On October 3, 2025, Intakt Records will release Angel Falls, a spellbinding duo album from pianist Sylvie Courvoisier and trumpeter Wadada Leo Smith. It’s the first time these two towering figures have recorded alone together, and yet, the music feels as if it’s the result of a lifetime of shared journeys.
Their connection didn’t happen overnight. It began in 2017 in a downtown Manhattan performance space, at a concert organized by John Zorn. Courvoisier, the Swiss-born pianist known for her fearless improvisations and meticulous ear for detail, took the stage alongside Smith, the Mississippi-born trumpet legend whose “Creative Music” ethos has shaped the course of modern jazz and avant-garde composition.
That night left a lasting impression. As Courvoisier recalls, “Right after the concert he asked for my number, and a couple of months later, we did a trio recording with Marcus Gilmore in New Haven.” That session never saw an official release, but it sparked a series of collaborations—varied, adventurous, and never predictable. Over the years, they found themselves together in trios, large ensembles, and even a two-piano project within one of Smith’s own groups. Each encounter deepened their musical rapport.
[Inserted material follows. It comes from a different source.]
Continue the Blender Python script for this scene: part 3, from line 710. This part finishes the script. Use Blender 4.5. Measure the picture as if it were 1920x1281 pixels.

It was Smith’s fondness for the piano duo format that eventually brought the idea of Angel Falls to the table. He’s no stranger to the setting, having recorded memorable partnerships with Vijay Iyer, John Tilbury, Angelica Sanchez, and Amina Claudine Myers. But when Courvoisier suggested they work without written charts, the stage was set for something uniquely alive.
The recording itself was almost shockingly immediate. In just two hours, they played straight through the eight pieces in the order they appear on the album—no edits, no overdubs. By late afternoon, the entire record was recorded, mixed, and finished. This directness is audible in every note: the music breathes with a sense of risk, trust, and discovery.
Listening to Angel Falls is like eavesdropping on a conversation in a language only the two of them speak. Smith’s trumpet can be regal and declarative one moment, whisper-soft the next, its tones sometimes burnished by a mute, sometimes pure and open. Courvoisier answers with a piano vocabulary that stretches from crystalline classical clarity to inside-the-piano explorations, plucking and preparing strings on the fly.
There’s no traditional comping here, no soloist-accompanist dynamic. Instead, the music unfolds like an intricate dance—alternately melodic and abstract, open and tightly interwoven, playful and solemn.
The album’s title track references Angel Falls in Venezuela, the highest uninterrupted waterfall in the world. For Courvoisier, the imagery resonates both with the power of nature and the poetic vision of “an angel falling down.” The other track titles, chosen together after playback, share a similar elemental quality, reflecting the organic, unforced nature of the session.
For Smith, this collaboration is another chapter in a career defined by integrity, spiritual resonance, and creative courage. Born in Leland, Mississippi, in 1941, his roots in Delta blues and African American musical traditions have always informed his work, even as he’s pushed the boundaries of form and genre. A Pulitzer Prize finalist, Guggenheim Fellow, Doris Duke Artist, and Vision Festival Lifetime Achievement Award recipient, Smith’s body of work spans chamber music, large-scale orchestral pieces, and intimate improvisations like those on Angel Falls.
Courvoisier’s journey is equally compelling. A winner of the Swiss Grand Prix and the 2025 American Academy of Arts and Letters Music Award, she’s spent over two decades in New York City forging a career that defies easy categorization. She moves fluidly between European chamber traditions and the improvisatory spirit of the avant-jazz scene, whether reimagining Stravinsky’s Rite of Spring, leading her acclaimed trio, or partnering with innovators like guitarist Mary Halvorson.
When Courvoisier speaks about her approach, you can sense the childlike curiosity that still fuels her art. “If I hear a sound in my head, which needs to be not tempered or I want something more pecky, I will do an instant preparation,” she explains. This habit goes back to her youth in Switzerland, when she would experiment with the family piano while her parents were out, imitating radio sounds and trying any household object she could find to change the instrument’s tone.
That spirit of exploration is alive and well in Angel Falls. “With Wadada I feel like we are creating in the moment and I feel something very joyful,” she says. “We’re like kids discovering things.”
And that’s perhaps the essence of this record: two seasoned masters approaching the music with the openness and wonder of beginners, unburdened by expectations, free to follow the sound wherever it might lead. The result is a work that feels at once fleeting and timeless—an unrepeatable conversation caught on record, and a testament to the magic that can happen when two musical worlds meet.